We had an interesting discussion last week while watching Flash. They had to get Killer Frost to betray someone in order to save their friends. They talked and talked and talked and finally got the info they needed, but time was of the essence. I expressed the opinion that they should have shot her in the arm and then kept smacking it until she gave them the info. My husband said ‘You’ve been watching too much 24. That’s what Jack Bauer would do.’
Which brings me to the point of this post: Rules of War. Should there be any? If you are civilised enough to worry about rules of war then you’re civilised enough to sit down and sort out your differences without resorting to violence. Like no bombing civilians. Why not? Because they didn’t sign up for it? How are they less deserving of violence than a conscripted army who also didn’t sign up for it, or an army made of people who only did sign up because there were no other jobs available to them? It was put very well in the DS9 episode, In the Pale Moonlight. Sisko wants the Romulans in the Dominion war, on the Federation’s side, and reluctantly approaches Cardassian ex-spy Garak for help. Garak arranges a Romulan ship to blow up and for the Dominion to be implicated. Naturally the Romulans sign up immediately, but Sisko is horrified at the price.
“That’s why you came to me, isn’t it captain? Because you knew I could do those things that you weren’t capable of doing. Well, it worked. And you’ll get what you wanted: a war between the Romulans and the Dominion. And if your conscience is bothering you, you should soothe it with the knowledge that you may have just saved the entire Alpha Quadrant, and all it cost was the life of one Romulan senator, one criminal… and the self-respect of one Starfleet officer. I don’t know about you, but I’d call that a bargain.” – Garak
Garak knows that as long as it is war, there should be no boundaries.

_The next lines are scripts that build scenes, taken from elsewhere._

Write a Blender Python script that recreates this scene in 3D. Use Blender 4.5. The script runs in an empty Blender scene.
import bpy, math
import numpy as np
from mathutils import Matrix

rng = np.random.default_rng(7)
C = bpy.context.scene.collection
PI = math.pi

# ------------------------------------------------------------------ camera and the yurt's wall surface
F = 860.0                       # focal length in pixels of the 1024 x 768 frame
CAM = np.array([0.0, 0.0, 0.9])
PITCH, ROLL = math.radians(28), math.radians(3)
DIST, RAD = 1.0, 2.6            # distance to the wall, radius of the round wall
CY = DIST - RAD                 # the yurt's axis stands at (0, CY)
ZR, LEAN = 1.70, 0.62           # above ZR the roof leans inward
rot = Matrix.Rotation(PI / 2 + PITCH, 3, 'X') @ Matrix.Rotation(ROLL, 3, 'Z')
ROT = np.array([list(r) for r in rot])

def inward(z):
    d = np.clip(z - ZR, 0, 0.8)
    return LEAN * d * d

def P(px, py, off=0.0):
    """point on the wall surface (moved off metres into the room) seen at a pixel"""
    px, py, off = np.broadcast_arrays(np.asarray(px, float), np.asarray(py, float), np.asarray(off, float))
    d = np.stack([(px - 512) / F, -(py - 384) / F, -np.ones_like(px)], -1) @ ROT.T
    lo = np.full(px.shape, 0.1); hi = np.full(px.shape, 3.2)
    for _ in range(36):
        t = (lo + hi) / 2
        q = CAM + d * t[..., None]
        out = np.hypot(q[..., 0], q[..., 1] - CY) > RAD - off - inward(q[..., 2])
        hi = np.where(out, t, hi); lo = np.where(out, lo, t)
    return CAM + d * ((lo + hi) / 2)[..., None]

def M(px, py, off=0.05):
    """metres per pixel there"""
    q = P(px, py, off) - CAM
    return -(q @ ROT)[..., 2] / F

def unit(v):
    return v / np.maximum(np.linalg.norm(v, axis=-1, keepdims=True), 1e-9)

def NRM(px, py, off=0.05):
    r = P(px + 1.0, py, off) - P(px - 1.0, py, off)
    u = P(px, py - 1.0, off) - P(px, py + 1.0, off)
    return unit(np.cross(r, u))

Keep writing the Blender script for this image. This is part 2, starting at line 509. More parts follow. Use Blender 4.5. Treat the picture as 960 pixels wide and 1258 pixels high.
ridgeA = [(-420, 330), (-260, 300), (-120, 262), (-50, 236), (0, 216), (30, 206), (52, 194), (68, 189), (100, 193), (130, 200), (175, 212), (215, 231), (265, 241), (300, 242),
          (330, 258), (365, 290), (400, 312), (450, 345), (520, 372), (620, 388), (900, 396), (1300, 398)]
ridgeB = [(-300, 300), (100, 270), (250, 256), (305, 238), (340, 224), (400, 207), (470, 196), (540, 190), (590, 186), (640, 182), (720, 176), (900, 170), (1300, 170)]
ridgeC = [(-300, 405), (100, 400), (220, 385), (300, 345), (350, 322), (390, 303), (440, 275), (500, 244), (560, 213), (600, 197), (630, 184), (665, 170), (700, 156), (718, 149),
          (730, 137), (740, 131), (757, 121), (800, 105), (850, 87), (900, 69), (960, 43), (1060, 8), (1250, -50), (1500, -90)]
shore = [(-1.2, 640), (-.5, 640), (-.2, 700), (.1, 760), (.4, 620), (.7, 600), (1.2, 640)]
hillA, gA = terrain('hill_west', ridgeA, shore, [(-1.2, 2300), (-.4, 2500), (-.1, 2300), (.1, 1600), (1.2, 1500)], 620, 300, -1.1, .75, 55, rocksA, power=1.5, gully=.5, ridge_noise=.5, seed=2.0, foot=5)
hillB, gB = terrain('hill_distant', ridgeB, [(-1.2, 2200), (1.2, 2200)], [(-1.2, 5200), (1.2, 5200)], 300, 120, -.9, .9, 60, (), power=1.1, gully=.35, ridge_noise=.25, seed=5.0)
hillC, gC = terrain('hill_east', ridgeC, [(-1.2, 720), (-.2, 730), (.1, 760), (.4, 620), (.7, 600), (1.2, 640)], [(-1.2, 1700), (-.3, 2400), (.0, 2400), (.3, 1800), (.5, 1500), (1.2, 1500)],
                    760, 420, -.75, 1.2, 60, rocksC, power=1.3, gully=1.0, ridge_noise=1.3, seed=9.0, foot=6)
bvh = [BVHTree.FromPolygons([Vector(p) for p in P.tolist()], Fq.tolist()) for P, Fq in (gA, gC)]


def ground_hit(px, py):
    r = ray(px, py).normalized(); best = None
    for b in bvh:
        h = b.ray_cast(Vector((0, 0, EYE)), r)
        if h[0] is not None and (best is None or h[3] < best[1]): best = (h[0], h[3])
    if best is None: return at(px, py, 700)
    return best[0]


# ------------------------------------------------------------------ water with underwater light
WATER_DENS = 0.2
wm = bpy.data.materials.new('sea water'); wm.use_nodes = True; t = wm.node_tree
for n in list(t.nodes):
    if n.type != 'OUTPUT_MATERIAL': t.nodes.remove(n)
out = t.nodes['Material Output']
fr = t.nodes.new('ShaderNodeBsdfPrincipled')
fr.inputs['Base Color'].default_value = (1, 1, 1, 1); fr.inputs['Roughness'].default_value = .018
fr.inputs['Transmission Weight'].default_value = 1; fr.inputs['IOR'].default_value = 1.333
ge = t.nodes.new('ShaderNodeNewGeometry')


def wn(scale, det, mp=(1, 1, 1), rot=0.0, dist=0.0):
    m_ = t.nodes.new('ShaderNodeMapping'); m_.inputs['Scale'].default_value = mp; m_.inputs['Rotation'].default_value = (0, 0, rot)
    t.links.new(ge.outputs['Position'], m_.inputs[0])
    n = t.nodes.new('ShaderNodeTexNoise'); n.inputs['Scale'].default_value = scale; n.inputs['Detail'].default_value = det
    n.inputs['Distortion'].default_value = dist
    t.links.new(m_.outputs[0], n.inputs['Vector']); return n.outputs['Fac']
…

War, historically, has been down to honour culture which (at least among males) has been dominant. Honour equals physical domination so there was no incentive not to go to war. In medieval Europe war was baked right into the culture. The entire noble class, that was what they did. If you didn’t make war on each other, you went on crusade and made war on some foreigners. But we’re better than that now. We understand that honour does not derive from the ability to beat the tar out of the other guy. So why do we still go to war? I suppose it must be that we like it. Or at least certain people like it. The military industrial complex likes it, but I’m sure the civilians who get bombed have differing opinions, as do mothers who send their sons off by the planeload.